:: Given material ::

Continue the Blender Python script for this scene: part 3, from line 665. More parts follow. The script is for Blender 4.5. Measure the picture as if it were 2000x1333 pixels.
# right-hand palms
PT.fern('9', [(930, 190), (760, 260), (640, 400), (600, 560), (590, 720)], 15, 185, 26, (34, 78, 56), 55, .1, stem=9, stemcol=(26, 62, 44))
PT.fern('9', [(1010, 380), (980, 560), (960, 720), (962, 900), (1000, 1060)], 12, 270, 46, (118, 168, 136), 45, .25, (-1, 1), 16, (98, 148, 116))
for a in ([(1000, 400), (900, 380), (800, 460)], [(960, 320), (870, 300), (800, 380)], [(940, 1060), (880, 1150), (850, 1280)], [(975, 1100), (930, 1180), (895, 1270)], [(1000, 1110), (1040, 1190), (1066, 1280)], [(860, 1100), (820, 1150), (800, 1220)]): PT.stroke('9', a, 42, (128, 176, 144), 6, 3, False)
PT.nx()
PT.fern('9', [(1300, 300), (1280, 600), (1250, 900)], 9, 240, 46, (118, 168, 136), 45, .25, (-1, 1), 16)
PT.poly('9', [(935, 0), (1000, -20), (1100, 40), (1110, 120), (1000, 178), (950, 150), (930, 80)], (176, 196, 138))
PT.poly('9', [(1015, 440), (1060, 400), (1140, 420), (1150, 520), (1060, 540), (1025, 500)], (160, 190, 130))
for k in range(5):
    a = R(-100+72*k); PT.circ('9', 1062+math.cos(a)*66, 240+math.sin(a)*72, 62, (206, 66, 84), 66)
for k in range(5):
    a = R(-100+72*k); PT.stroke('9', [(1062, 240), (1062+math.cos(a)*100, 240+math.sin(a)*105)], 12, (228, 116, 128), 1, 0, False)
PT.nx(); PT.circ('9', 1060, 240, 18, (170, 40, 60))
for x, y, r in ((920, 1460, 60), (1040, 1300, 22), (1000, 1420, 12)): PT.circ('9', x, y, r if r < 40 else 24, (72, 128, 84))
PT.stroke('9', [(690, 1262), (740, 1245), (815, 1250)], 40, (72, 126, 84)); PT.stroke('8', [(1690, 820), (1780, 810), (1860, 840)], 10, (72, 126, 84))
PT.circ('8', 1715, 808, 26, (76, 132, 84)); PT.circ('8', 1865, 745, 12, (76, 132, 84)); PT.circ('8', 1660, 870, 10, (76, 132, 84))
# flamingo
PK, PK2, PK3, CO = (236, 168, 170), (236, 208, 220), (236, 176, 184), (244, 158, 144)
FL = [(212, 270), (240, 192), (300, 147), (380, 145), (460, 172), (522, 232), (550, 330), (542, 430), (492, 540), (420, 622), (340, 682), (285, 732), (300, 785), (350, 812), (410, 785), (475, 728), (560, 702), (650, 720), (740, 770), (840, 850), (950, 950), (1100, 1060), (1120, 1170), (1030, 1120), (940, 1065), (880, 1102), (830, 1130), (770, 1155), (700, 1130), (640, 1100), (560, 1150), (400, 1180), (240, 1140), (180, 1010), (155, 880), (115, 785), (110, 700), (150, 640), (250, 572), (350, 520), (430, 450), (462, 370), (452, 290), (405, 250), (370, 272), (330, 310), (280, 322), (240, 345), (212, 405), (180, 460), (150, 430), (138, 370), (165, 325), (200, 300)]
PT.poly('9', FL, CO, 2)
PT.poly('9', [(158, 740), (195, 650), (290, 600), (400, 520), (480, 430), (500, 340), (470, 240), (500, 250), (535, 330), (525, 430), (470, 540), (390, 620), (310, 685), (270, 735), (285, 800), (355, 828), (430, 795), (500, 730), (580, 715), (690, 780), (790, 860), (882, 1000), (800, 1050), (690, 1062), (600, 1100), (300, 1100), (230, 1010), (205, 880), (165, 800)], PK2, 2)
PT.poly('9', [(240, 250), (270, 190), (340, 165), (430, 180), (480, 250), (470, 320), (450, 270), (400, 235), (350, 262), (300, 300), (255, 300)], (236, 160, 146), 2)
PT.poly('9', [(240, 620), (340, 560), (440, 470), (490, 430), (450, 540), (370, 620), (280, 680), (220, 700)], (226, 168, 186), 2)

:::

Requirement → Extract the whole listing, character for character.

Full answer →
Continue the Blender Python script for this scene: part 3, from line 665. More parts follow. The script is for Blender 4.5. Measure the picture as if it were 2000x1333 pixels.
# right-hand palms
PT.fern('9', [(930, 190), (760, 260), (640, 400), (600, 560), (590, 720)], 15, 185, 26, (34, 78, 56), 55, .1, stem=9, stemcol=(26, 62, 44))
PT.fern('9', [(1010, 380), (980, 560), (960, 720), (962, 900), (1000, 1060)], 12, 270, 46, (118, 168, 136), 45, .25, (-1, 1), 16, (98, 148, 116))
for a in ([(1000, 400), (900, 380), (800, 460)], [(960, 320), (870, 300), (800, 380)], [(940, 1060), (880, 1150), (850, 1280)], [(975, 1100), (930, 1180), (895, 1270)], [(1000, 1110), (1040, 1190), (1066, 1280)], [(860, 1100), (820, 1150), (800, 1220)]): PT.stroke('9', a, 42, (128, 176, 144), 6, 3, False)
PT.nx()
PT.fern('9', [(1300, 300), (1280, 600), (1250, 900)], 9, 240, 46, (118, 168, 136), 45, .25, (-1, 1), 16)
PT.poly('9', [(935, 0), (1000, -20), (1100, 40), (1110, 120), (1000, 178), (950, 150), (930, 80)], (176, 196, 138))
PT.poly('9', [(1015, 440), (1060, 400), (1140, 420), (1150, 520), (1060, 540), (1025, 500)], (160, 190, 130))
for k in range(5):
    a = R(-100+72*k); PT.circ('9', 1062+math.cos(a)*66, 240+math.sin(a)*72, 62, (206, 66, 84), 66)
for k in range(5):
    a = R(-100+72*k); PT.stroke('9', [(1062, 240), (1062+math.cos(a)*100, 240+math.sin(a)*105)], 12, (228, 116, 128), 1, 0, False)
PT.nx(); PT.circ('9', 1060, 240, 18, (170, 40, 60))
for x, y, r in ((920, 1460, 60), (1040, 1300, 22), (1000, 1420, 12)): PT.circ('9', x, y, r if r < 40 else 24, (72, 128, 84))
PT.stroke('9', [(690, 1262), (740, 1245), (815, 1250)], 40, (72, 126, 84)); PT.stroke('8', [(1690, 820), (1780, 810), (1860, 840)], 10, (72, 126, 84))
PT.circ('8', 1715, 808, 26, (76, 132, 84)); PT.circ('8', 1865, 745, 12, (76, 132, 84)); PT.circ('8', 1660, 870, 10, (76, 132, 84))
# flamingo
PK, PK2, PK3, CO = (236, 168, 170), (236, 208, 220), (236, 176, 184), (244, 158, 144)
FL = [(212, 270), (240, 192), (300, 147), (380, 145), (460, 172), (522, 232), (550, 330), (542, 430), (492, 540), (420, 622), (340, 682), (285, 732), (300, 785), (350, 812), (410, 785), (475, 728), (560, 702), (650, 720), (740, 770), (840, 850), (950, 950), (1100, 1060), (1120, 1170), (1030, 1120), (940, 1065), (880, 1102), (830, 1130), (770, 1155), (700, 1130), (640, 1100), (560, 1150), (400, 1180), (240, 1140), (180, 1010), (155, 880), (115, 785), (110, 700), (150, 640), (250, 572), (350, 520), (430, 450), (462, 370), (452, 290), (405, 250), (370, 272), (330, 310), (280, 322), (240, 345), (212, 405), (180, 460), (150, 430), (138, 370), (165, 325), (200, 300)]
PT.poly('9', FL, CO, 2)
PT.poly('9', [(158, 740), (195, 650), (290, 600), (400, 520), (480, 430), (500, 340), (470, 240), (500, 250), (535, 330), (525, 430), (470, 540), (390, 620), (310, 685), (270, 735), (285, 800), (355, 828), (430, 795), (500, 730), (580, 715), (690, 780), (790, 860), (882, 1000), (800, 1050), (690, 1062), (600, 1100), (300, 1100), (230, 1010), (205, 880), (165, 800)], PK2, 2)
PT.poly('9', [(240, 250), (270, 190), (340, 165), (430, 180), (480, 250), (470, 320), (450, 270), (400, 235), (350, 262), (300, 300), (255, 300)], (236, 160, 146), 2)
PT.poly('9', [(240, 620), (340, 560), (440, 470), (490, 430), (450, 540), (370, 620), (280, 680), (220, 700)], (226, 168, 186), 2)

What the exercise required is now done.